Task statement
Would you output the whole listing below, exactly as it reads?
═══ Collected material ═══
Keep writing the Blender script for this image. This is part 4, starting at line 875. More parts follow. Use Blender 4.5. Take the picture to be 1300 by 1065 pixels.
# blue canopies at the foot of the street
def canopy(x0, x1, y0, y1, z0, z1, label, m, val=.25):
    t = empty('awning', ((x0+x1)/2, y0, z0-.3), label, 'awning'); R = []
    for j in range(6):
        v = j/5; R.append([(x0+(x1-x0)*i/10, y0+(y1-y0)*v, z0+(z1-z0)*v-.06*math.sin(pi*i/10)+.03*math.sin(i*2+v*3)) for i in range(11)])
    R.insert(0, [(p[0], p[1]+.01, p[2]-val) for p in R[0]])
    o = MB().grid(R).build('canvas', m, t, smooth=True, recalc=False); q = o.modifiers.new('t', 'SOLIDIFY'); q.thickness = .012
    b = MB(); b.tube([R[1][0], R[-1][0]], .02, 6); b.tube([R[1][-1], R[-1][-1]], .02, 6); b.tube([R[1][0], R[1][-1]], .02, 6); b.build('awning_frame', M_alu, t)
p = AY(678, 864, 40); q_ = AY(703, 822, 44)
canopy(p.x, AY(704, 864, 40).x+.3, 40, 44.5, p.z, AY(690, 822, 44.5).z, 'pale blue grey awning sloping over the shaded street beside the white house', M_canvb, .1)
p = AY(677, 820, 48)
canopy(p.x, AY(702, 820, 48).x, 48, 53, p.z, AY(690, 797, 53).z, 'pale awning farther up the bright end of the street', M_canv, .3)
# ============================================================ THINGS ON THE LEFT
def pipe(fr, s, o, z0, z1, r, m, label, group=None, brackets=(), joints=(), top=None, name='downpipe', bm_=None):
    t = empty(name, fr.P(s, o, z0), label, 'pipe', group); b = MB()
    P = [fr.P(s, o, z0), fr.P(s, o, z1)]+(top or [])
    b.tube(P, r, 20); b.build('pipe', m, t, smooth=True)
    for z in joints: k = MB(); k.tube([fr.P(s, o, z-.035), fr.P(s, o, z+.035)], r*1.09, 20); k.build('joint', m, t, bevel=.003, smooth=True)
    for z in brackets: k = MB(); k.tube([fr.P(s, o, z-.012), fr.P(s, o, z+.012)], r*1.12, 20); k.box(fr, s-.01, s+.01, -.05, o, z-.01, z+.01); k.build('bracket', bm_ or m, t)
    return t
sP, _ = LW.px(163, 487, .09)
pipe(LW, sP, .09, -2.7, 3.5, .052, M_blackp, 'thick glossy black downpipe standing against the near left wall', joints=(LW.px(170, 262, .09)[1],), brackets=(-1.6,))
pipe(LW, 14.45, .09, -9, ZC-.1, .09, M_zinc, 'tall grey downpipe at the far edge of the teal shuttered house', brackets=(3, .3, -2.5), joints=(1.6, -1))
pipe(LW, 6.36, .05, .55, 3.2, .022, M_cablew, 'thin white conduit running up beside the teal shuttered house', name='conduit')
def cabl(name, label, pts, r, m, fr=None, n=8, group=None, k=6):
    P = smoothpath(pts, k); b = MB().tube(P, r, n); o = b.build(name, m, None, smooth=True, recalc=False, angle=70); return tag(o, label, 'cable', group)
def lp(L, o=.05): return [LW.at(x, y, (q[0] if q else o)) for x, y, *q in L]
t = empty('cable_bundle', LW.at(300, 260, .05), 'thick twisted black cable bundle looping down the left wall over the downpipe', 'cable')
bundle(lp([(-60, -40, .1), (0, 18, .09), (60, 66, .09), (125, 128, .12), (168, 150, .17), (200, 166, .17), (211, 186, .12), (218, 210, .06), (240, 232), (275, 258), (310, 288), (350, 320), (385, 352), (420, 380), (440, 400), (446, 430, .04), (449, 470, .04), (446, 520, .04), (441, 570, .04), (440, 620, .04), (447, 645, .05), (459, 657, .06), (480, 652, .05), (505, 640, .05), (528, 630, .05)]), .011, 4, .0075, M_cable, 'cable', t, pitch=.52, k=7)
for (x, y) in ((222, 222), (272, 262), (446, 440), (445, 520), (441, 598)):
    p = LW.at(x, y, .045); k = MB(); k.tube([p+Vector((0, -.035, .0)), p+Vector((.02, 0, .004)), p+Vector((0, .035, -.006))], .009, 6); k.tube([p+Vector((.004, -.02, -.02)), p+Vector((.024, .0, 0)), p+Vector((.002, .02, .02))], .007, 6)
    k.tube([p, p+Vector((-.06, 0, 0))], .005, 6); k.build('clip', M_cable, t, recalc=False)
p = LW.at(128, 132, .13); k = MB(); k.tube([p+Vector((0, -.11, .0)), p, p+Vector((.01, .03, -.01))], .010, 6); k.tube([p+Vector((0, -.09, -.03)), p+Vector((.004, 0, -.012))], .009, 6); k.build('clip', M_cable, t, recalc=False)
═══
Written response
Keep writing the Blender script for this image. This is part 4, starting at line 875. More parts follow. Use Blender 4.5. Take the picture to be 1300 by 1065 pixels.
# blue canopies at the foot of the street
def canopy(x0, x1, y0, y1, z0, z1, label, m, val=.25):
    t = empty('awning', ((x0+x1)/2, y0, z0-.3), label, 'awning'); R = []
    for j in range(6):
        v = j/5; R.append([(x0+(x1-x0)*i/10, y0+(y1-y0)*v, z0+(z1-z0)*v-.06*math.sin(pi*i/10)+.03*math.sin(i*2+v*3)) for i in range(11)])
    R.insert(0, [(p[0], p[1]+.01, p[2]-val) for p in R[0]])
    o = MB().grid(R).build('canvas', m, t, smooth=True, recalc=False); q = o.modifiers.new('t', 'SOLIDIFY'); q.thickness = .012
    b = MB(); b.tube([R[1][0], R[-1][0]], .02, 6); b.tube([R[1][-1], R[-1][-1]], .02, 6); b.tube([R[1][0], R[1][-1]], .02, 6); b.build('awning_frame', M_alu, t)
p = AY(678, 864, 40); q_ = AY(703, 822, 44)
canopy(p.x, AY(704, 864, 40).x+.3, 40, 44.5, p.z, AY(690, 822, 44.5).z, 'pale blue grey awning sloping over the shaded street beside the white house', M_canvb, .1)
p = AY(677, 820, 48)
canopy(p.x, AY(702, 820, 48).x, 48, 53, p.z, AY(690, 797, 53).z, 'pale awning farther up the bright end of the street', M_canv, .3)
# ============================================================ THINGS ON THE LEFT
def pipe(fr, s, o, z0, z1, r, m, label, group=None, brackets=(), joints=(), top=None, name='downpipe', bm_=None):
    t = empty(name, fr.P(s, o, z0), label, 'pipe', group); b = MB()
    P = [fr.P(s, o, z0), fr.P(s, o, z1)]+(top or [])
    b.tube(P, r, 20); b.build('pipe', m, t, smooth=True)
    for z in joints: k = MB(); k.tube([fr.P(s, o, z-.035), fr.P(s, o, z+.035)], r*1.09, 20); k.build('joint', m, t, bevel=.003, smooth=True)
    for z in brackets: k = MB(); k.tube([fr.P(s, o, z-.012), fr.P(s, o, z+.012)], r*1.12, 20); k.box(fr, s-.01, s+.01, -.05, o, z-.01, z+.01); k.build('bracket', bm_ or m, t)
    return t
sP, _ = LW.px(163, 487, .09)
pipe(LW, sP, .09, -2.7, 3.5, .052, M_blackp, 'thick glossy black downpipe standing against the near left wall', joints=(LW.px(170, 262, .09)[1],), brackets=(-1.6,))
pipe(LW, 14.45, .09, -9, ZC-.1, .09, M_zinc, 'tall grey downpipe at the far edge of the teal shuttered house', brackets=(3, .3, -2.5), joints=(1.6, -1))
pipe(LW, 6.36, .05, .55, 3.2, .022, M_cablew, 'thin white conduit running up beside the teal shuttered house', name='conduit')
def cabl(name, label, pts, r, m, fr=None, n=8, group=None, k=6):
    P = smoothpath(pts, k); b = MB().tube(P, r, n); o = b.build(name, m, None, smooth=True, recalc=False, angle=70); return tag(o, label, 'cable', group)
def lp(L, o=.05): return [LW.at(x, y, (q[0] if q else o)) for x, y, *q in L]
t = empty('cable_bundle', LW.at(300, 260, .05), 'thick twisted black cable bundle looping down the left wall over the downpipe', 'cable')
bundle(lp([(-60, -40, .1), (0, 18, .09), (60, 66, .09), (125, 128, .12), (168, 150, .17), (200, 166, .17), (211, 186, .12), (218, 210, .06), (240, 232), (275, 258), (310, 288), (350, 320), (385, 352), (420, 380), (440, 400), (446, 430, .04), (449, 470, .04), (446, 520, .04), (441, 570, .04), (440, 620, .04), (447, 645, .05), (459, 657, .06), (480, 652, .05), (505, 640, .05), (528, 630, .05)]), .011, 4, .0075, M_cable, 'cable', t, pitch=.52, k=7)
for (x, y) in ((222, 222), (272, 262), (446, 440), (445, 520), (441, 598)):
    p = LW.at(x, y, .045); k = MB(); k.tube([p+Vector((0, -.035, .0)), p+Vector((.02, 0, .004)), p+Vector((0, .035, -.006))], .009, 6); k.tube([p+Vector((.004, -.02, -.02)), p+Vector((.024, .0, 0)), p+Vector((.002, .02, .02))], .007, 6)
    k.tube([p, p+Vector((-.06, 0, 0))], .005, 6); k.build('clip', M_cable, t, recalc=False)
p = LW.at(128, 132, .13); k = MB(); k.tube([p+Vector((0, -.11, .0)), p, p+Vector((.01, .03, -.01))], .010, 6); k.tube([p+Vector((0, -.09, -.03)), p+Vector((.004, 0, -.012))], .009, 6); k.build('clip', M_cable, t, recalc=False)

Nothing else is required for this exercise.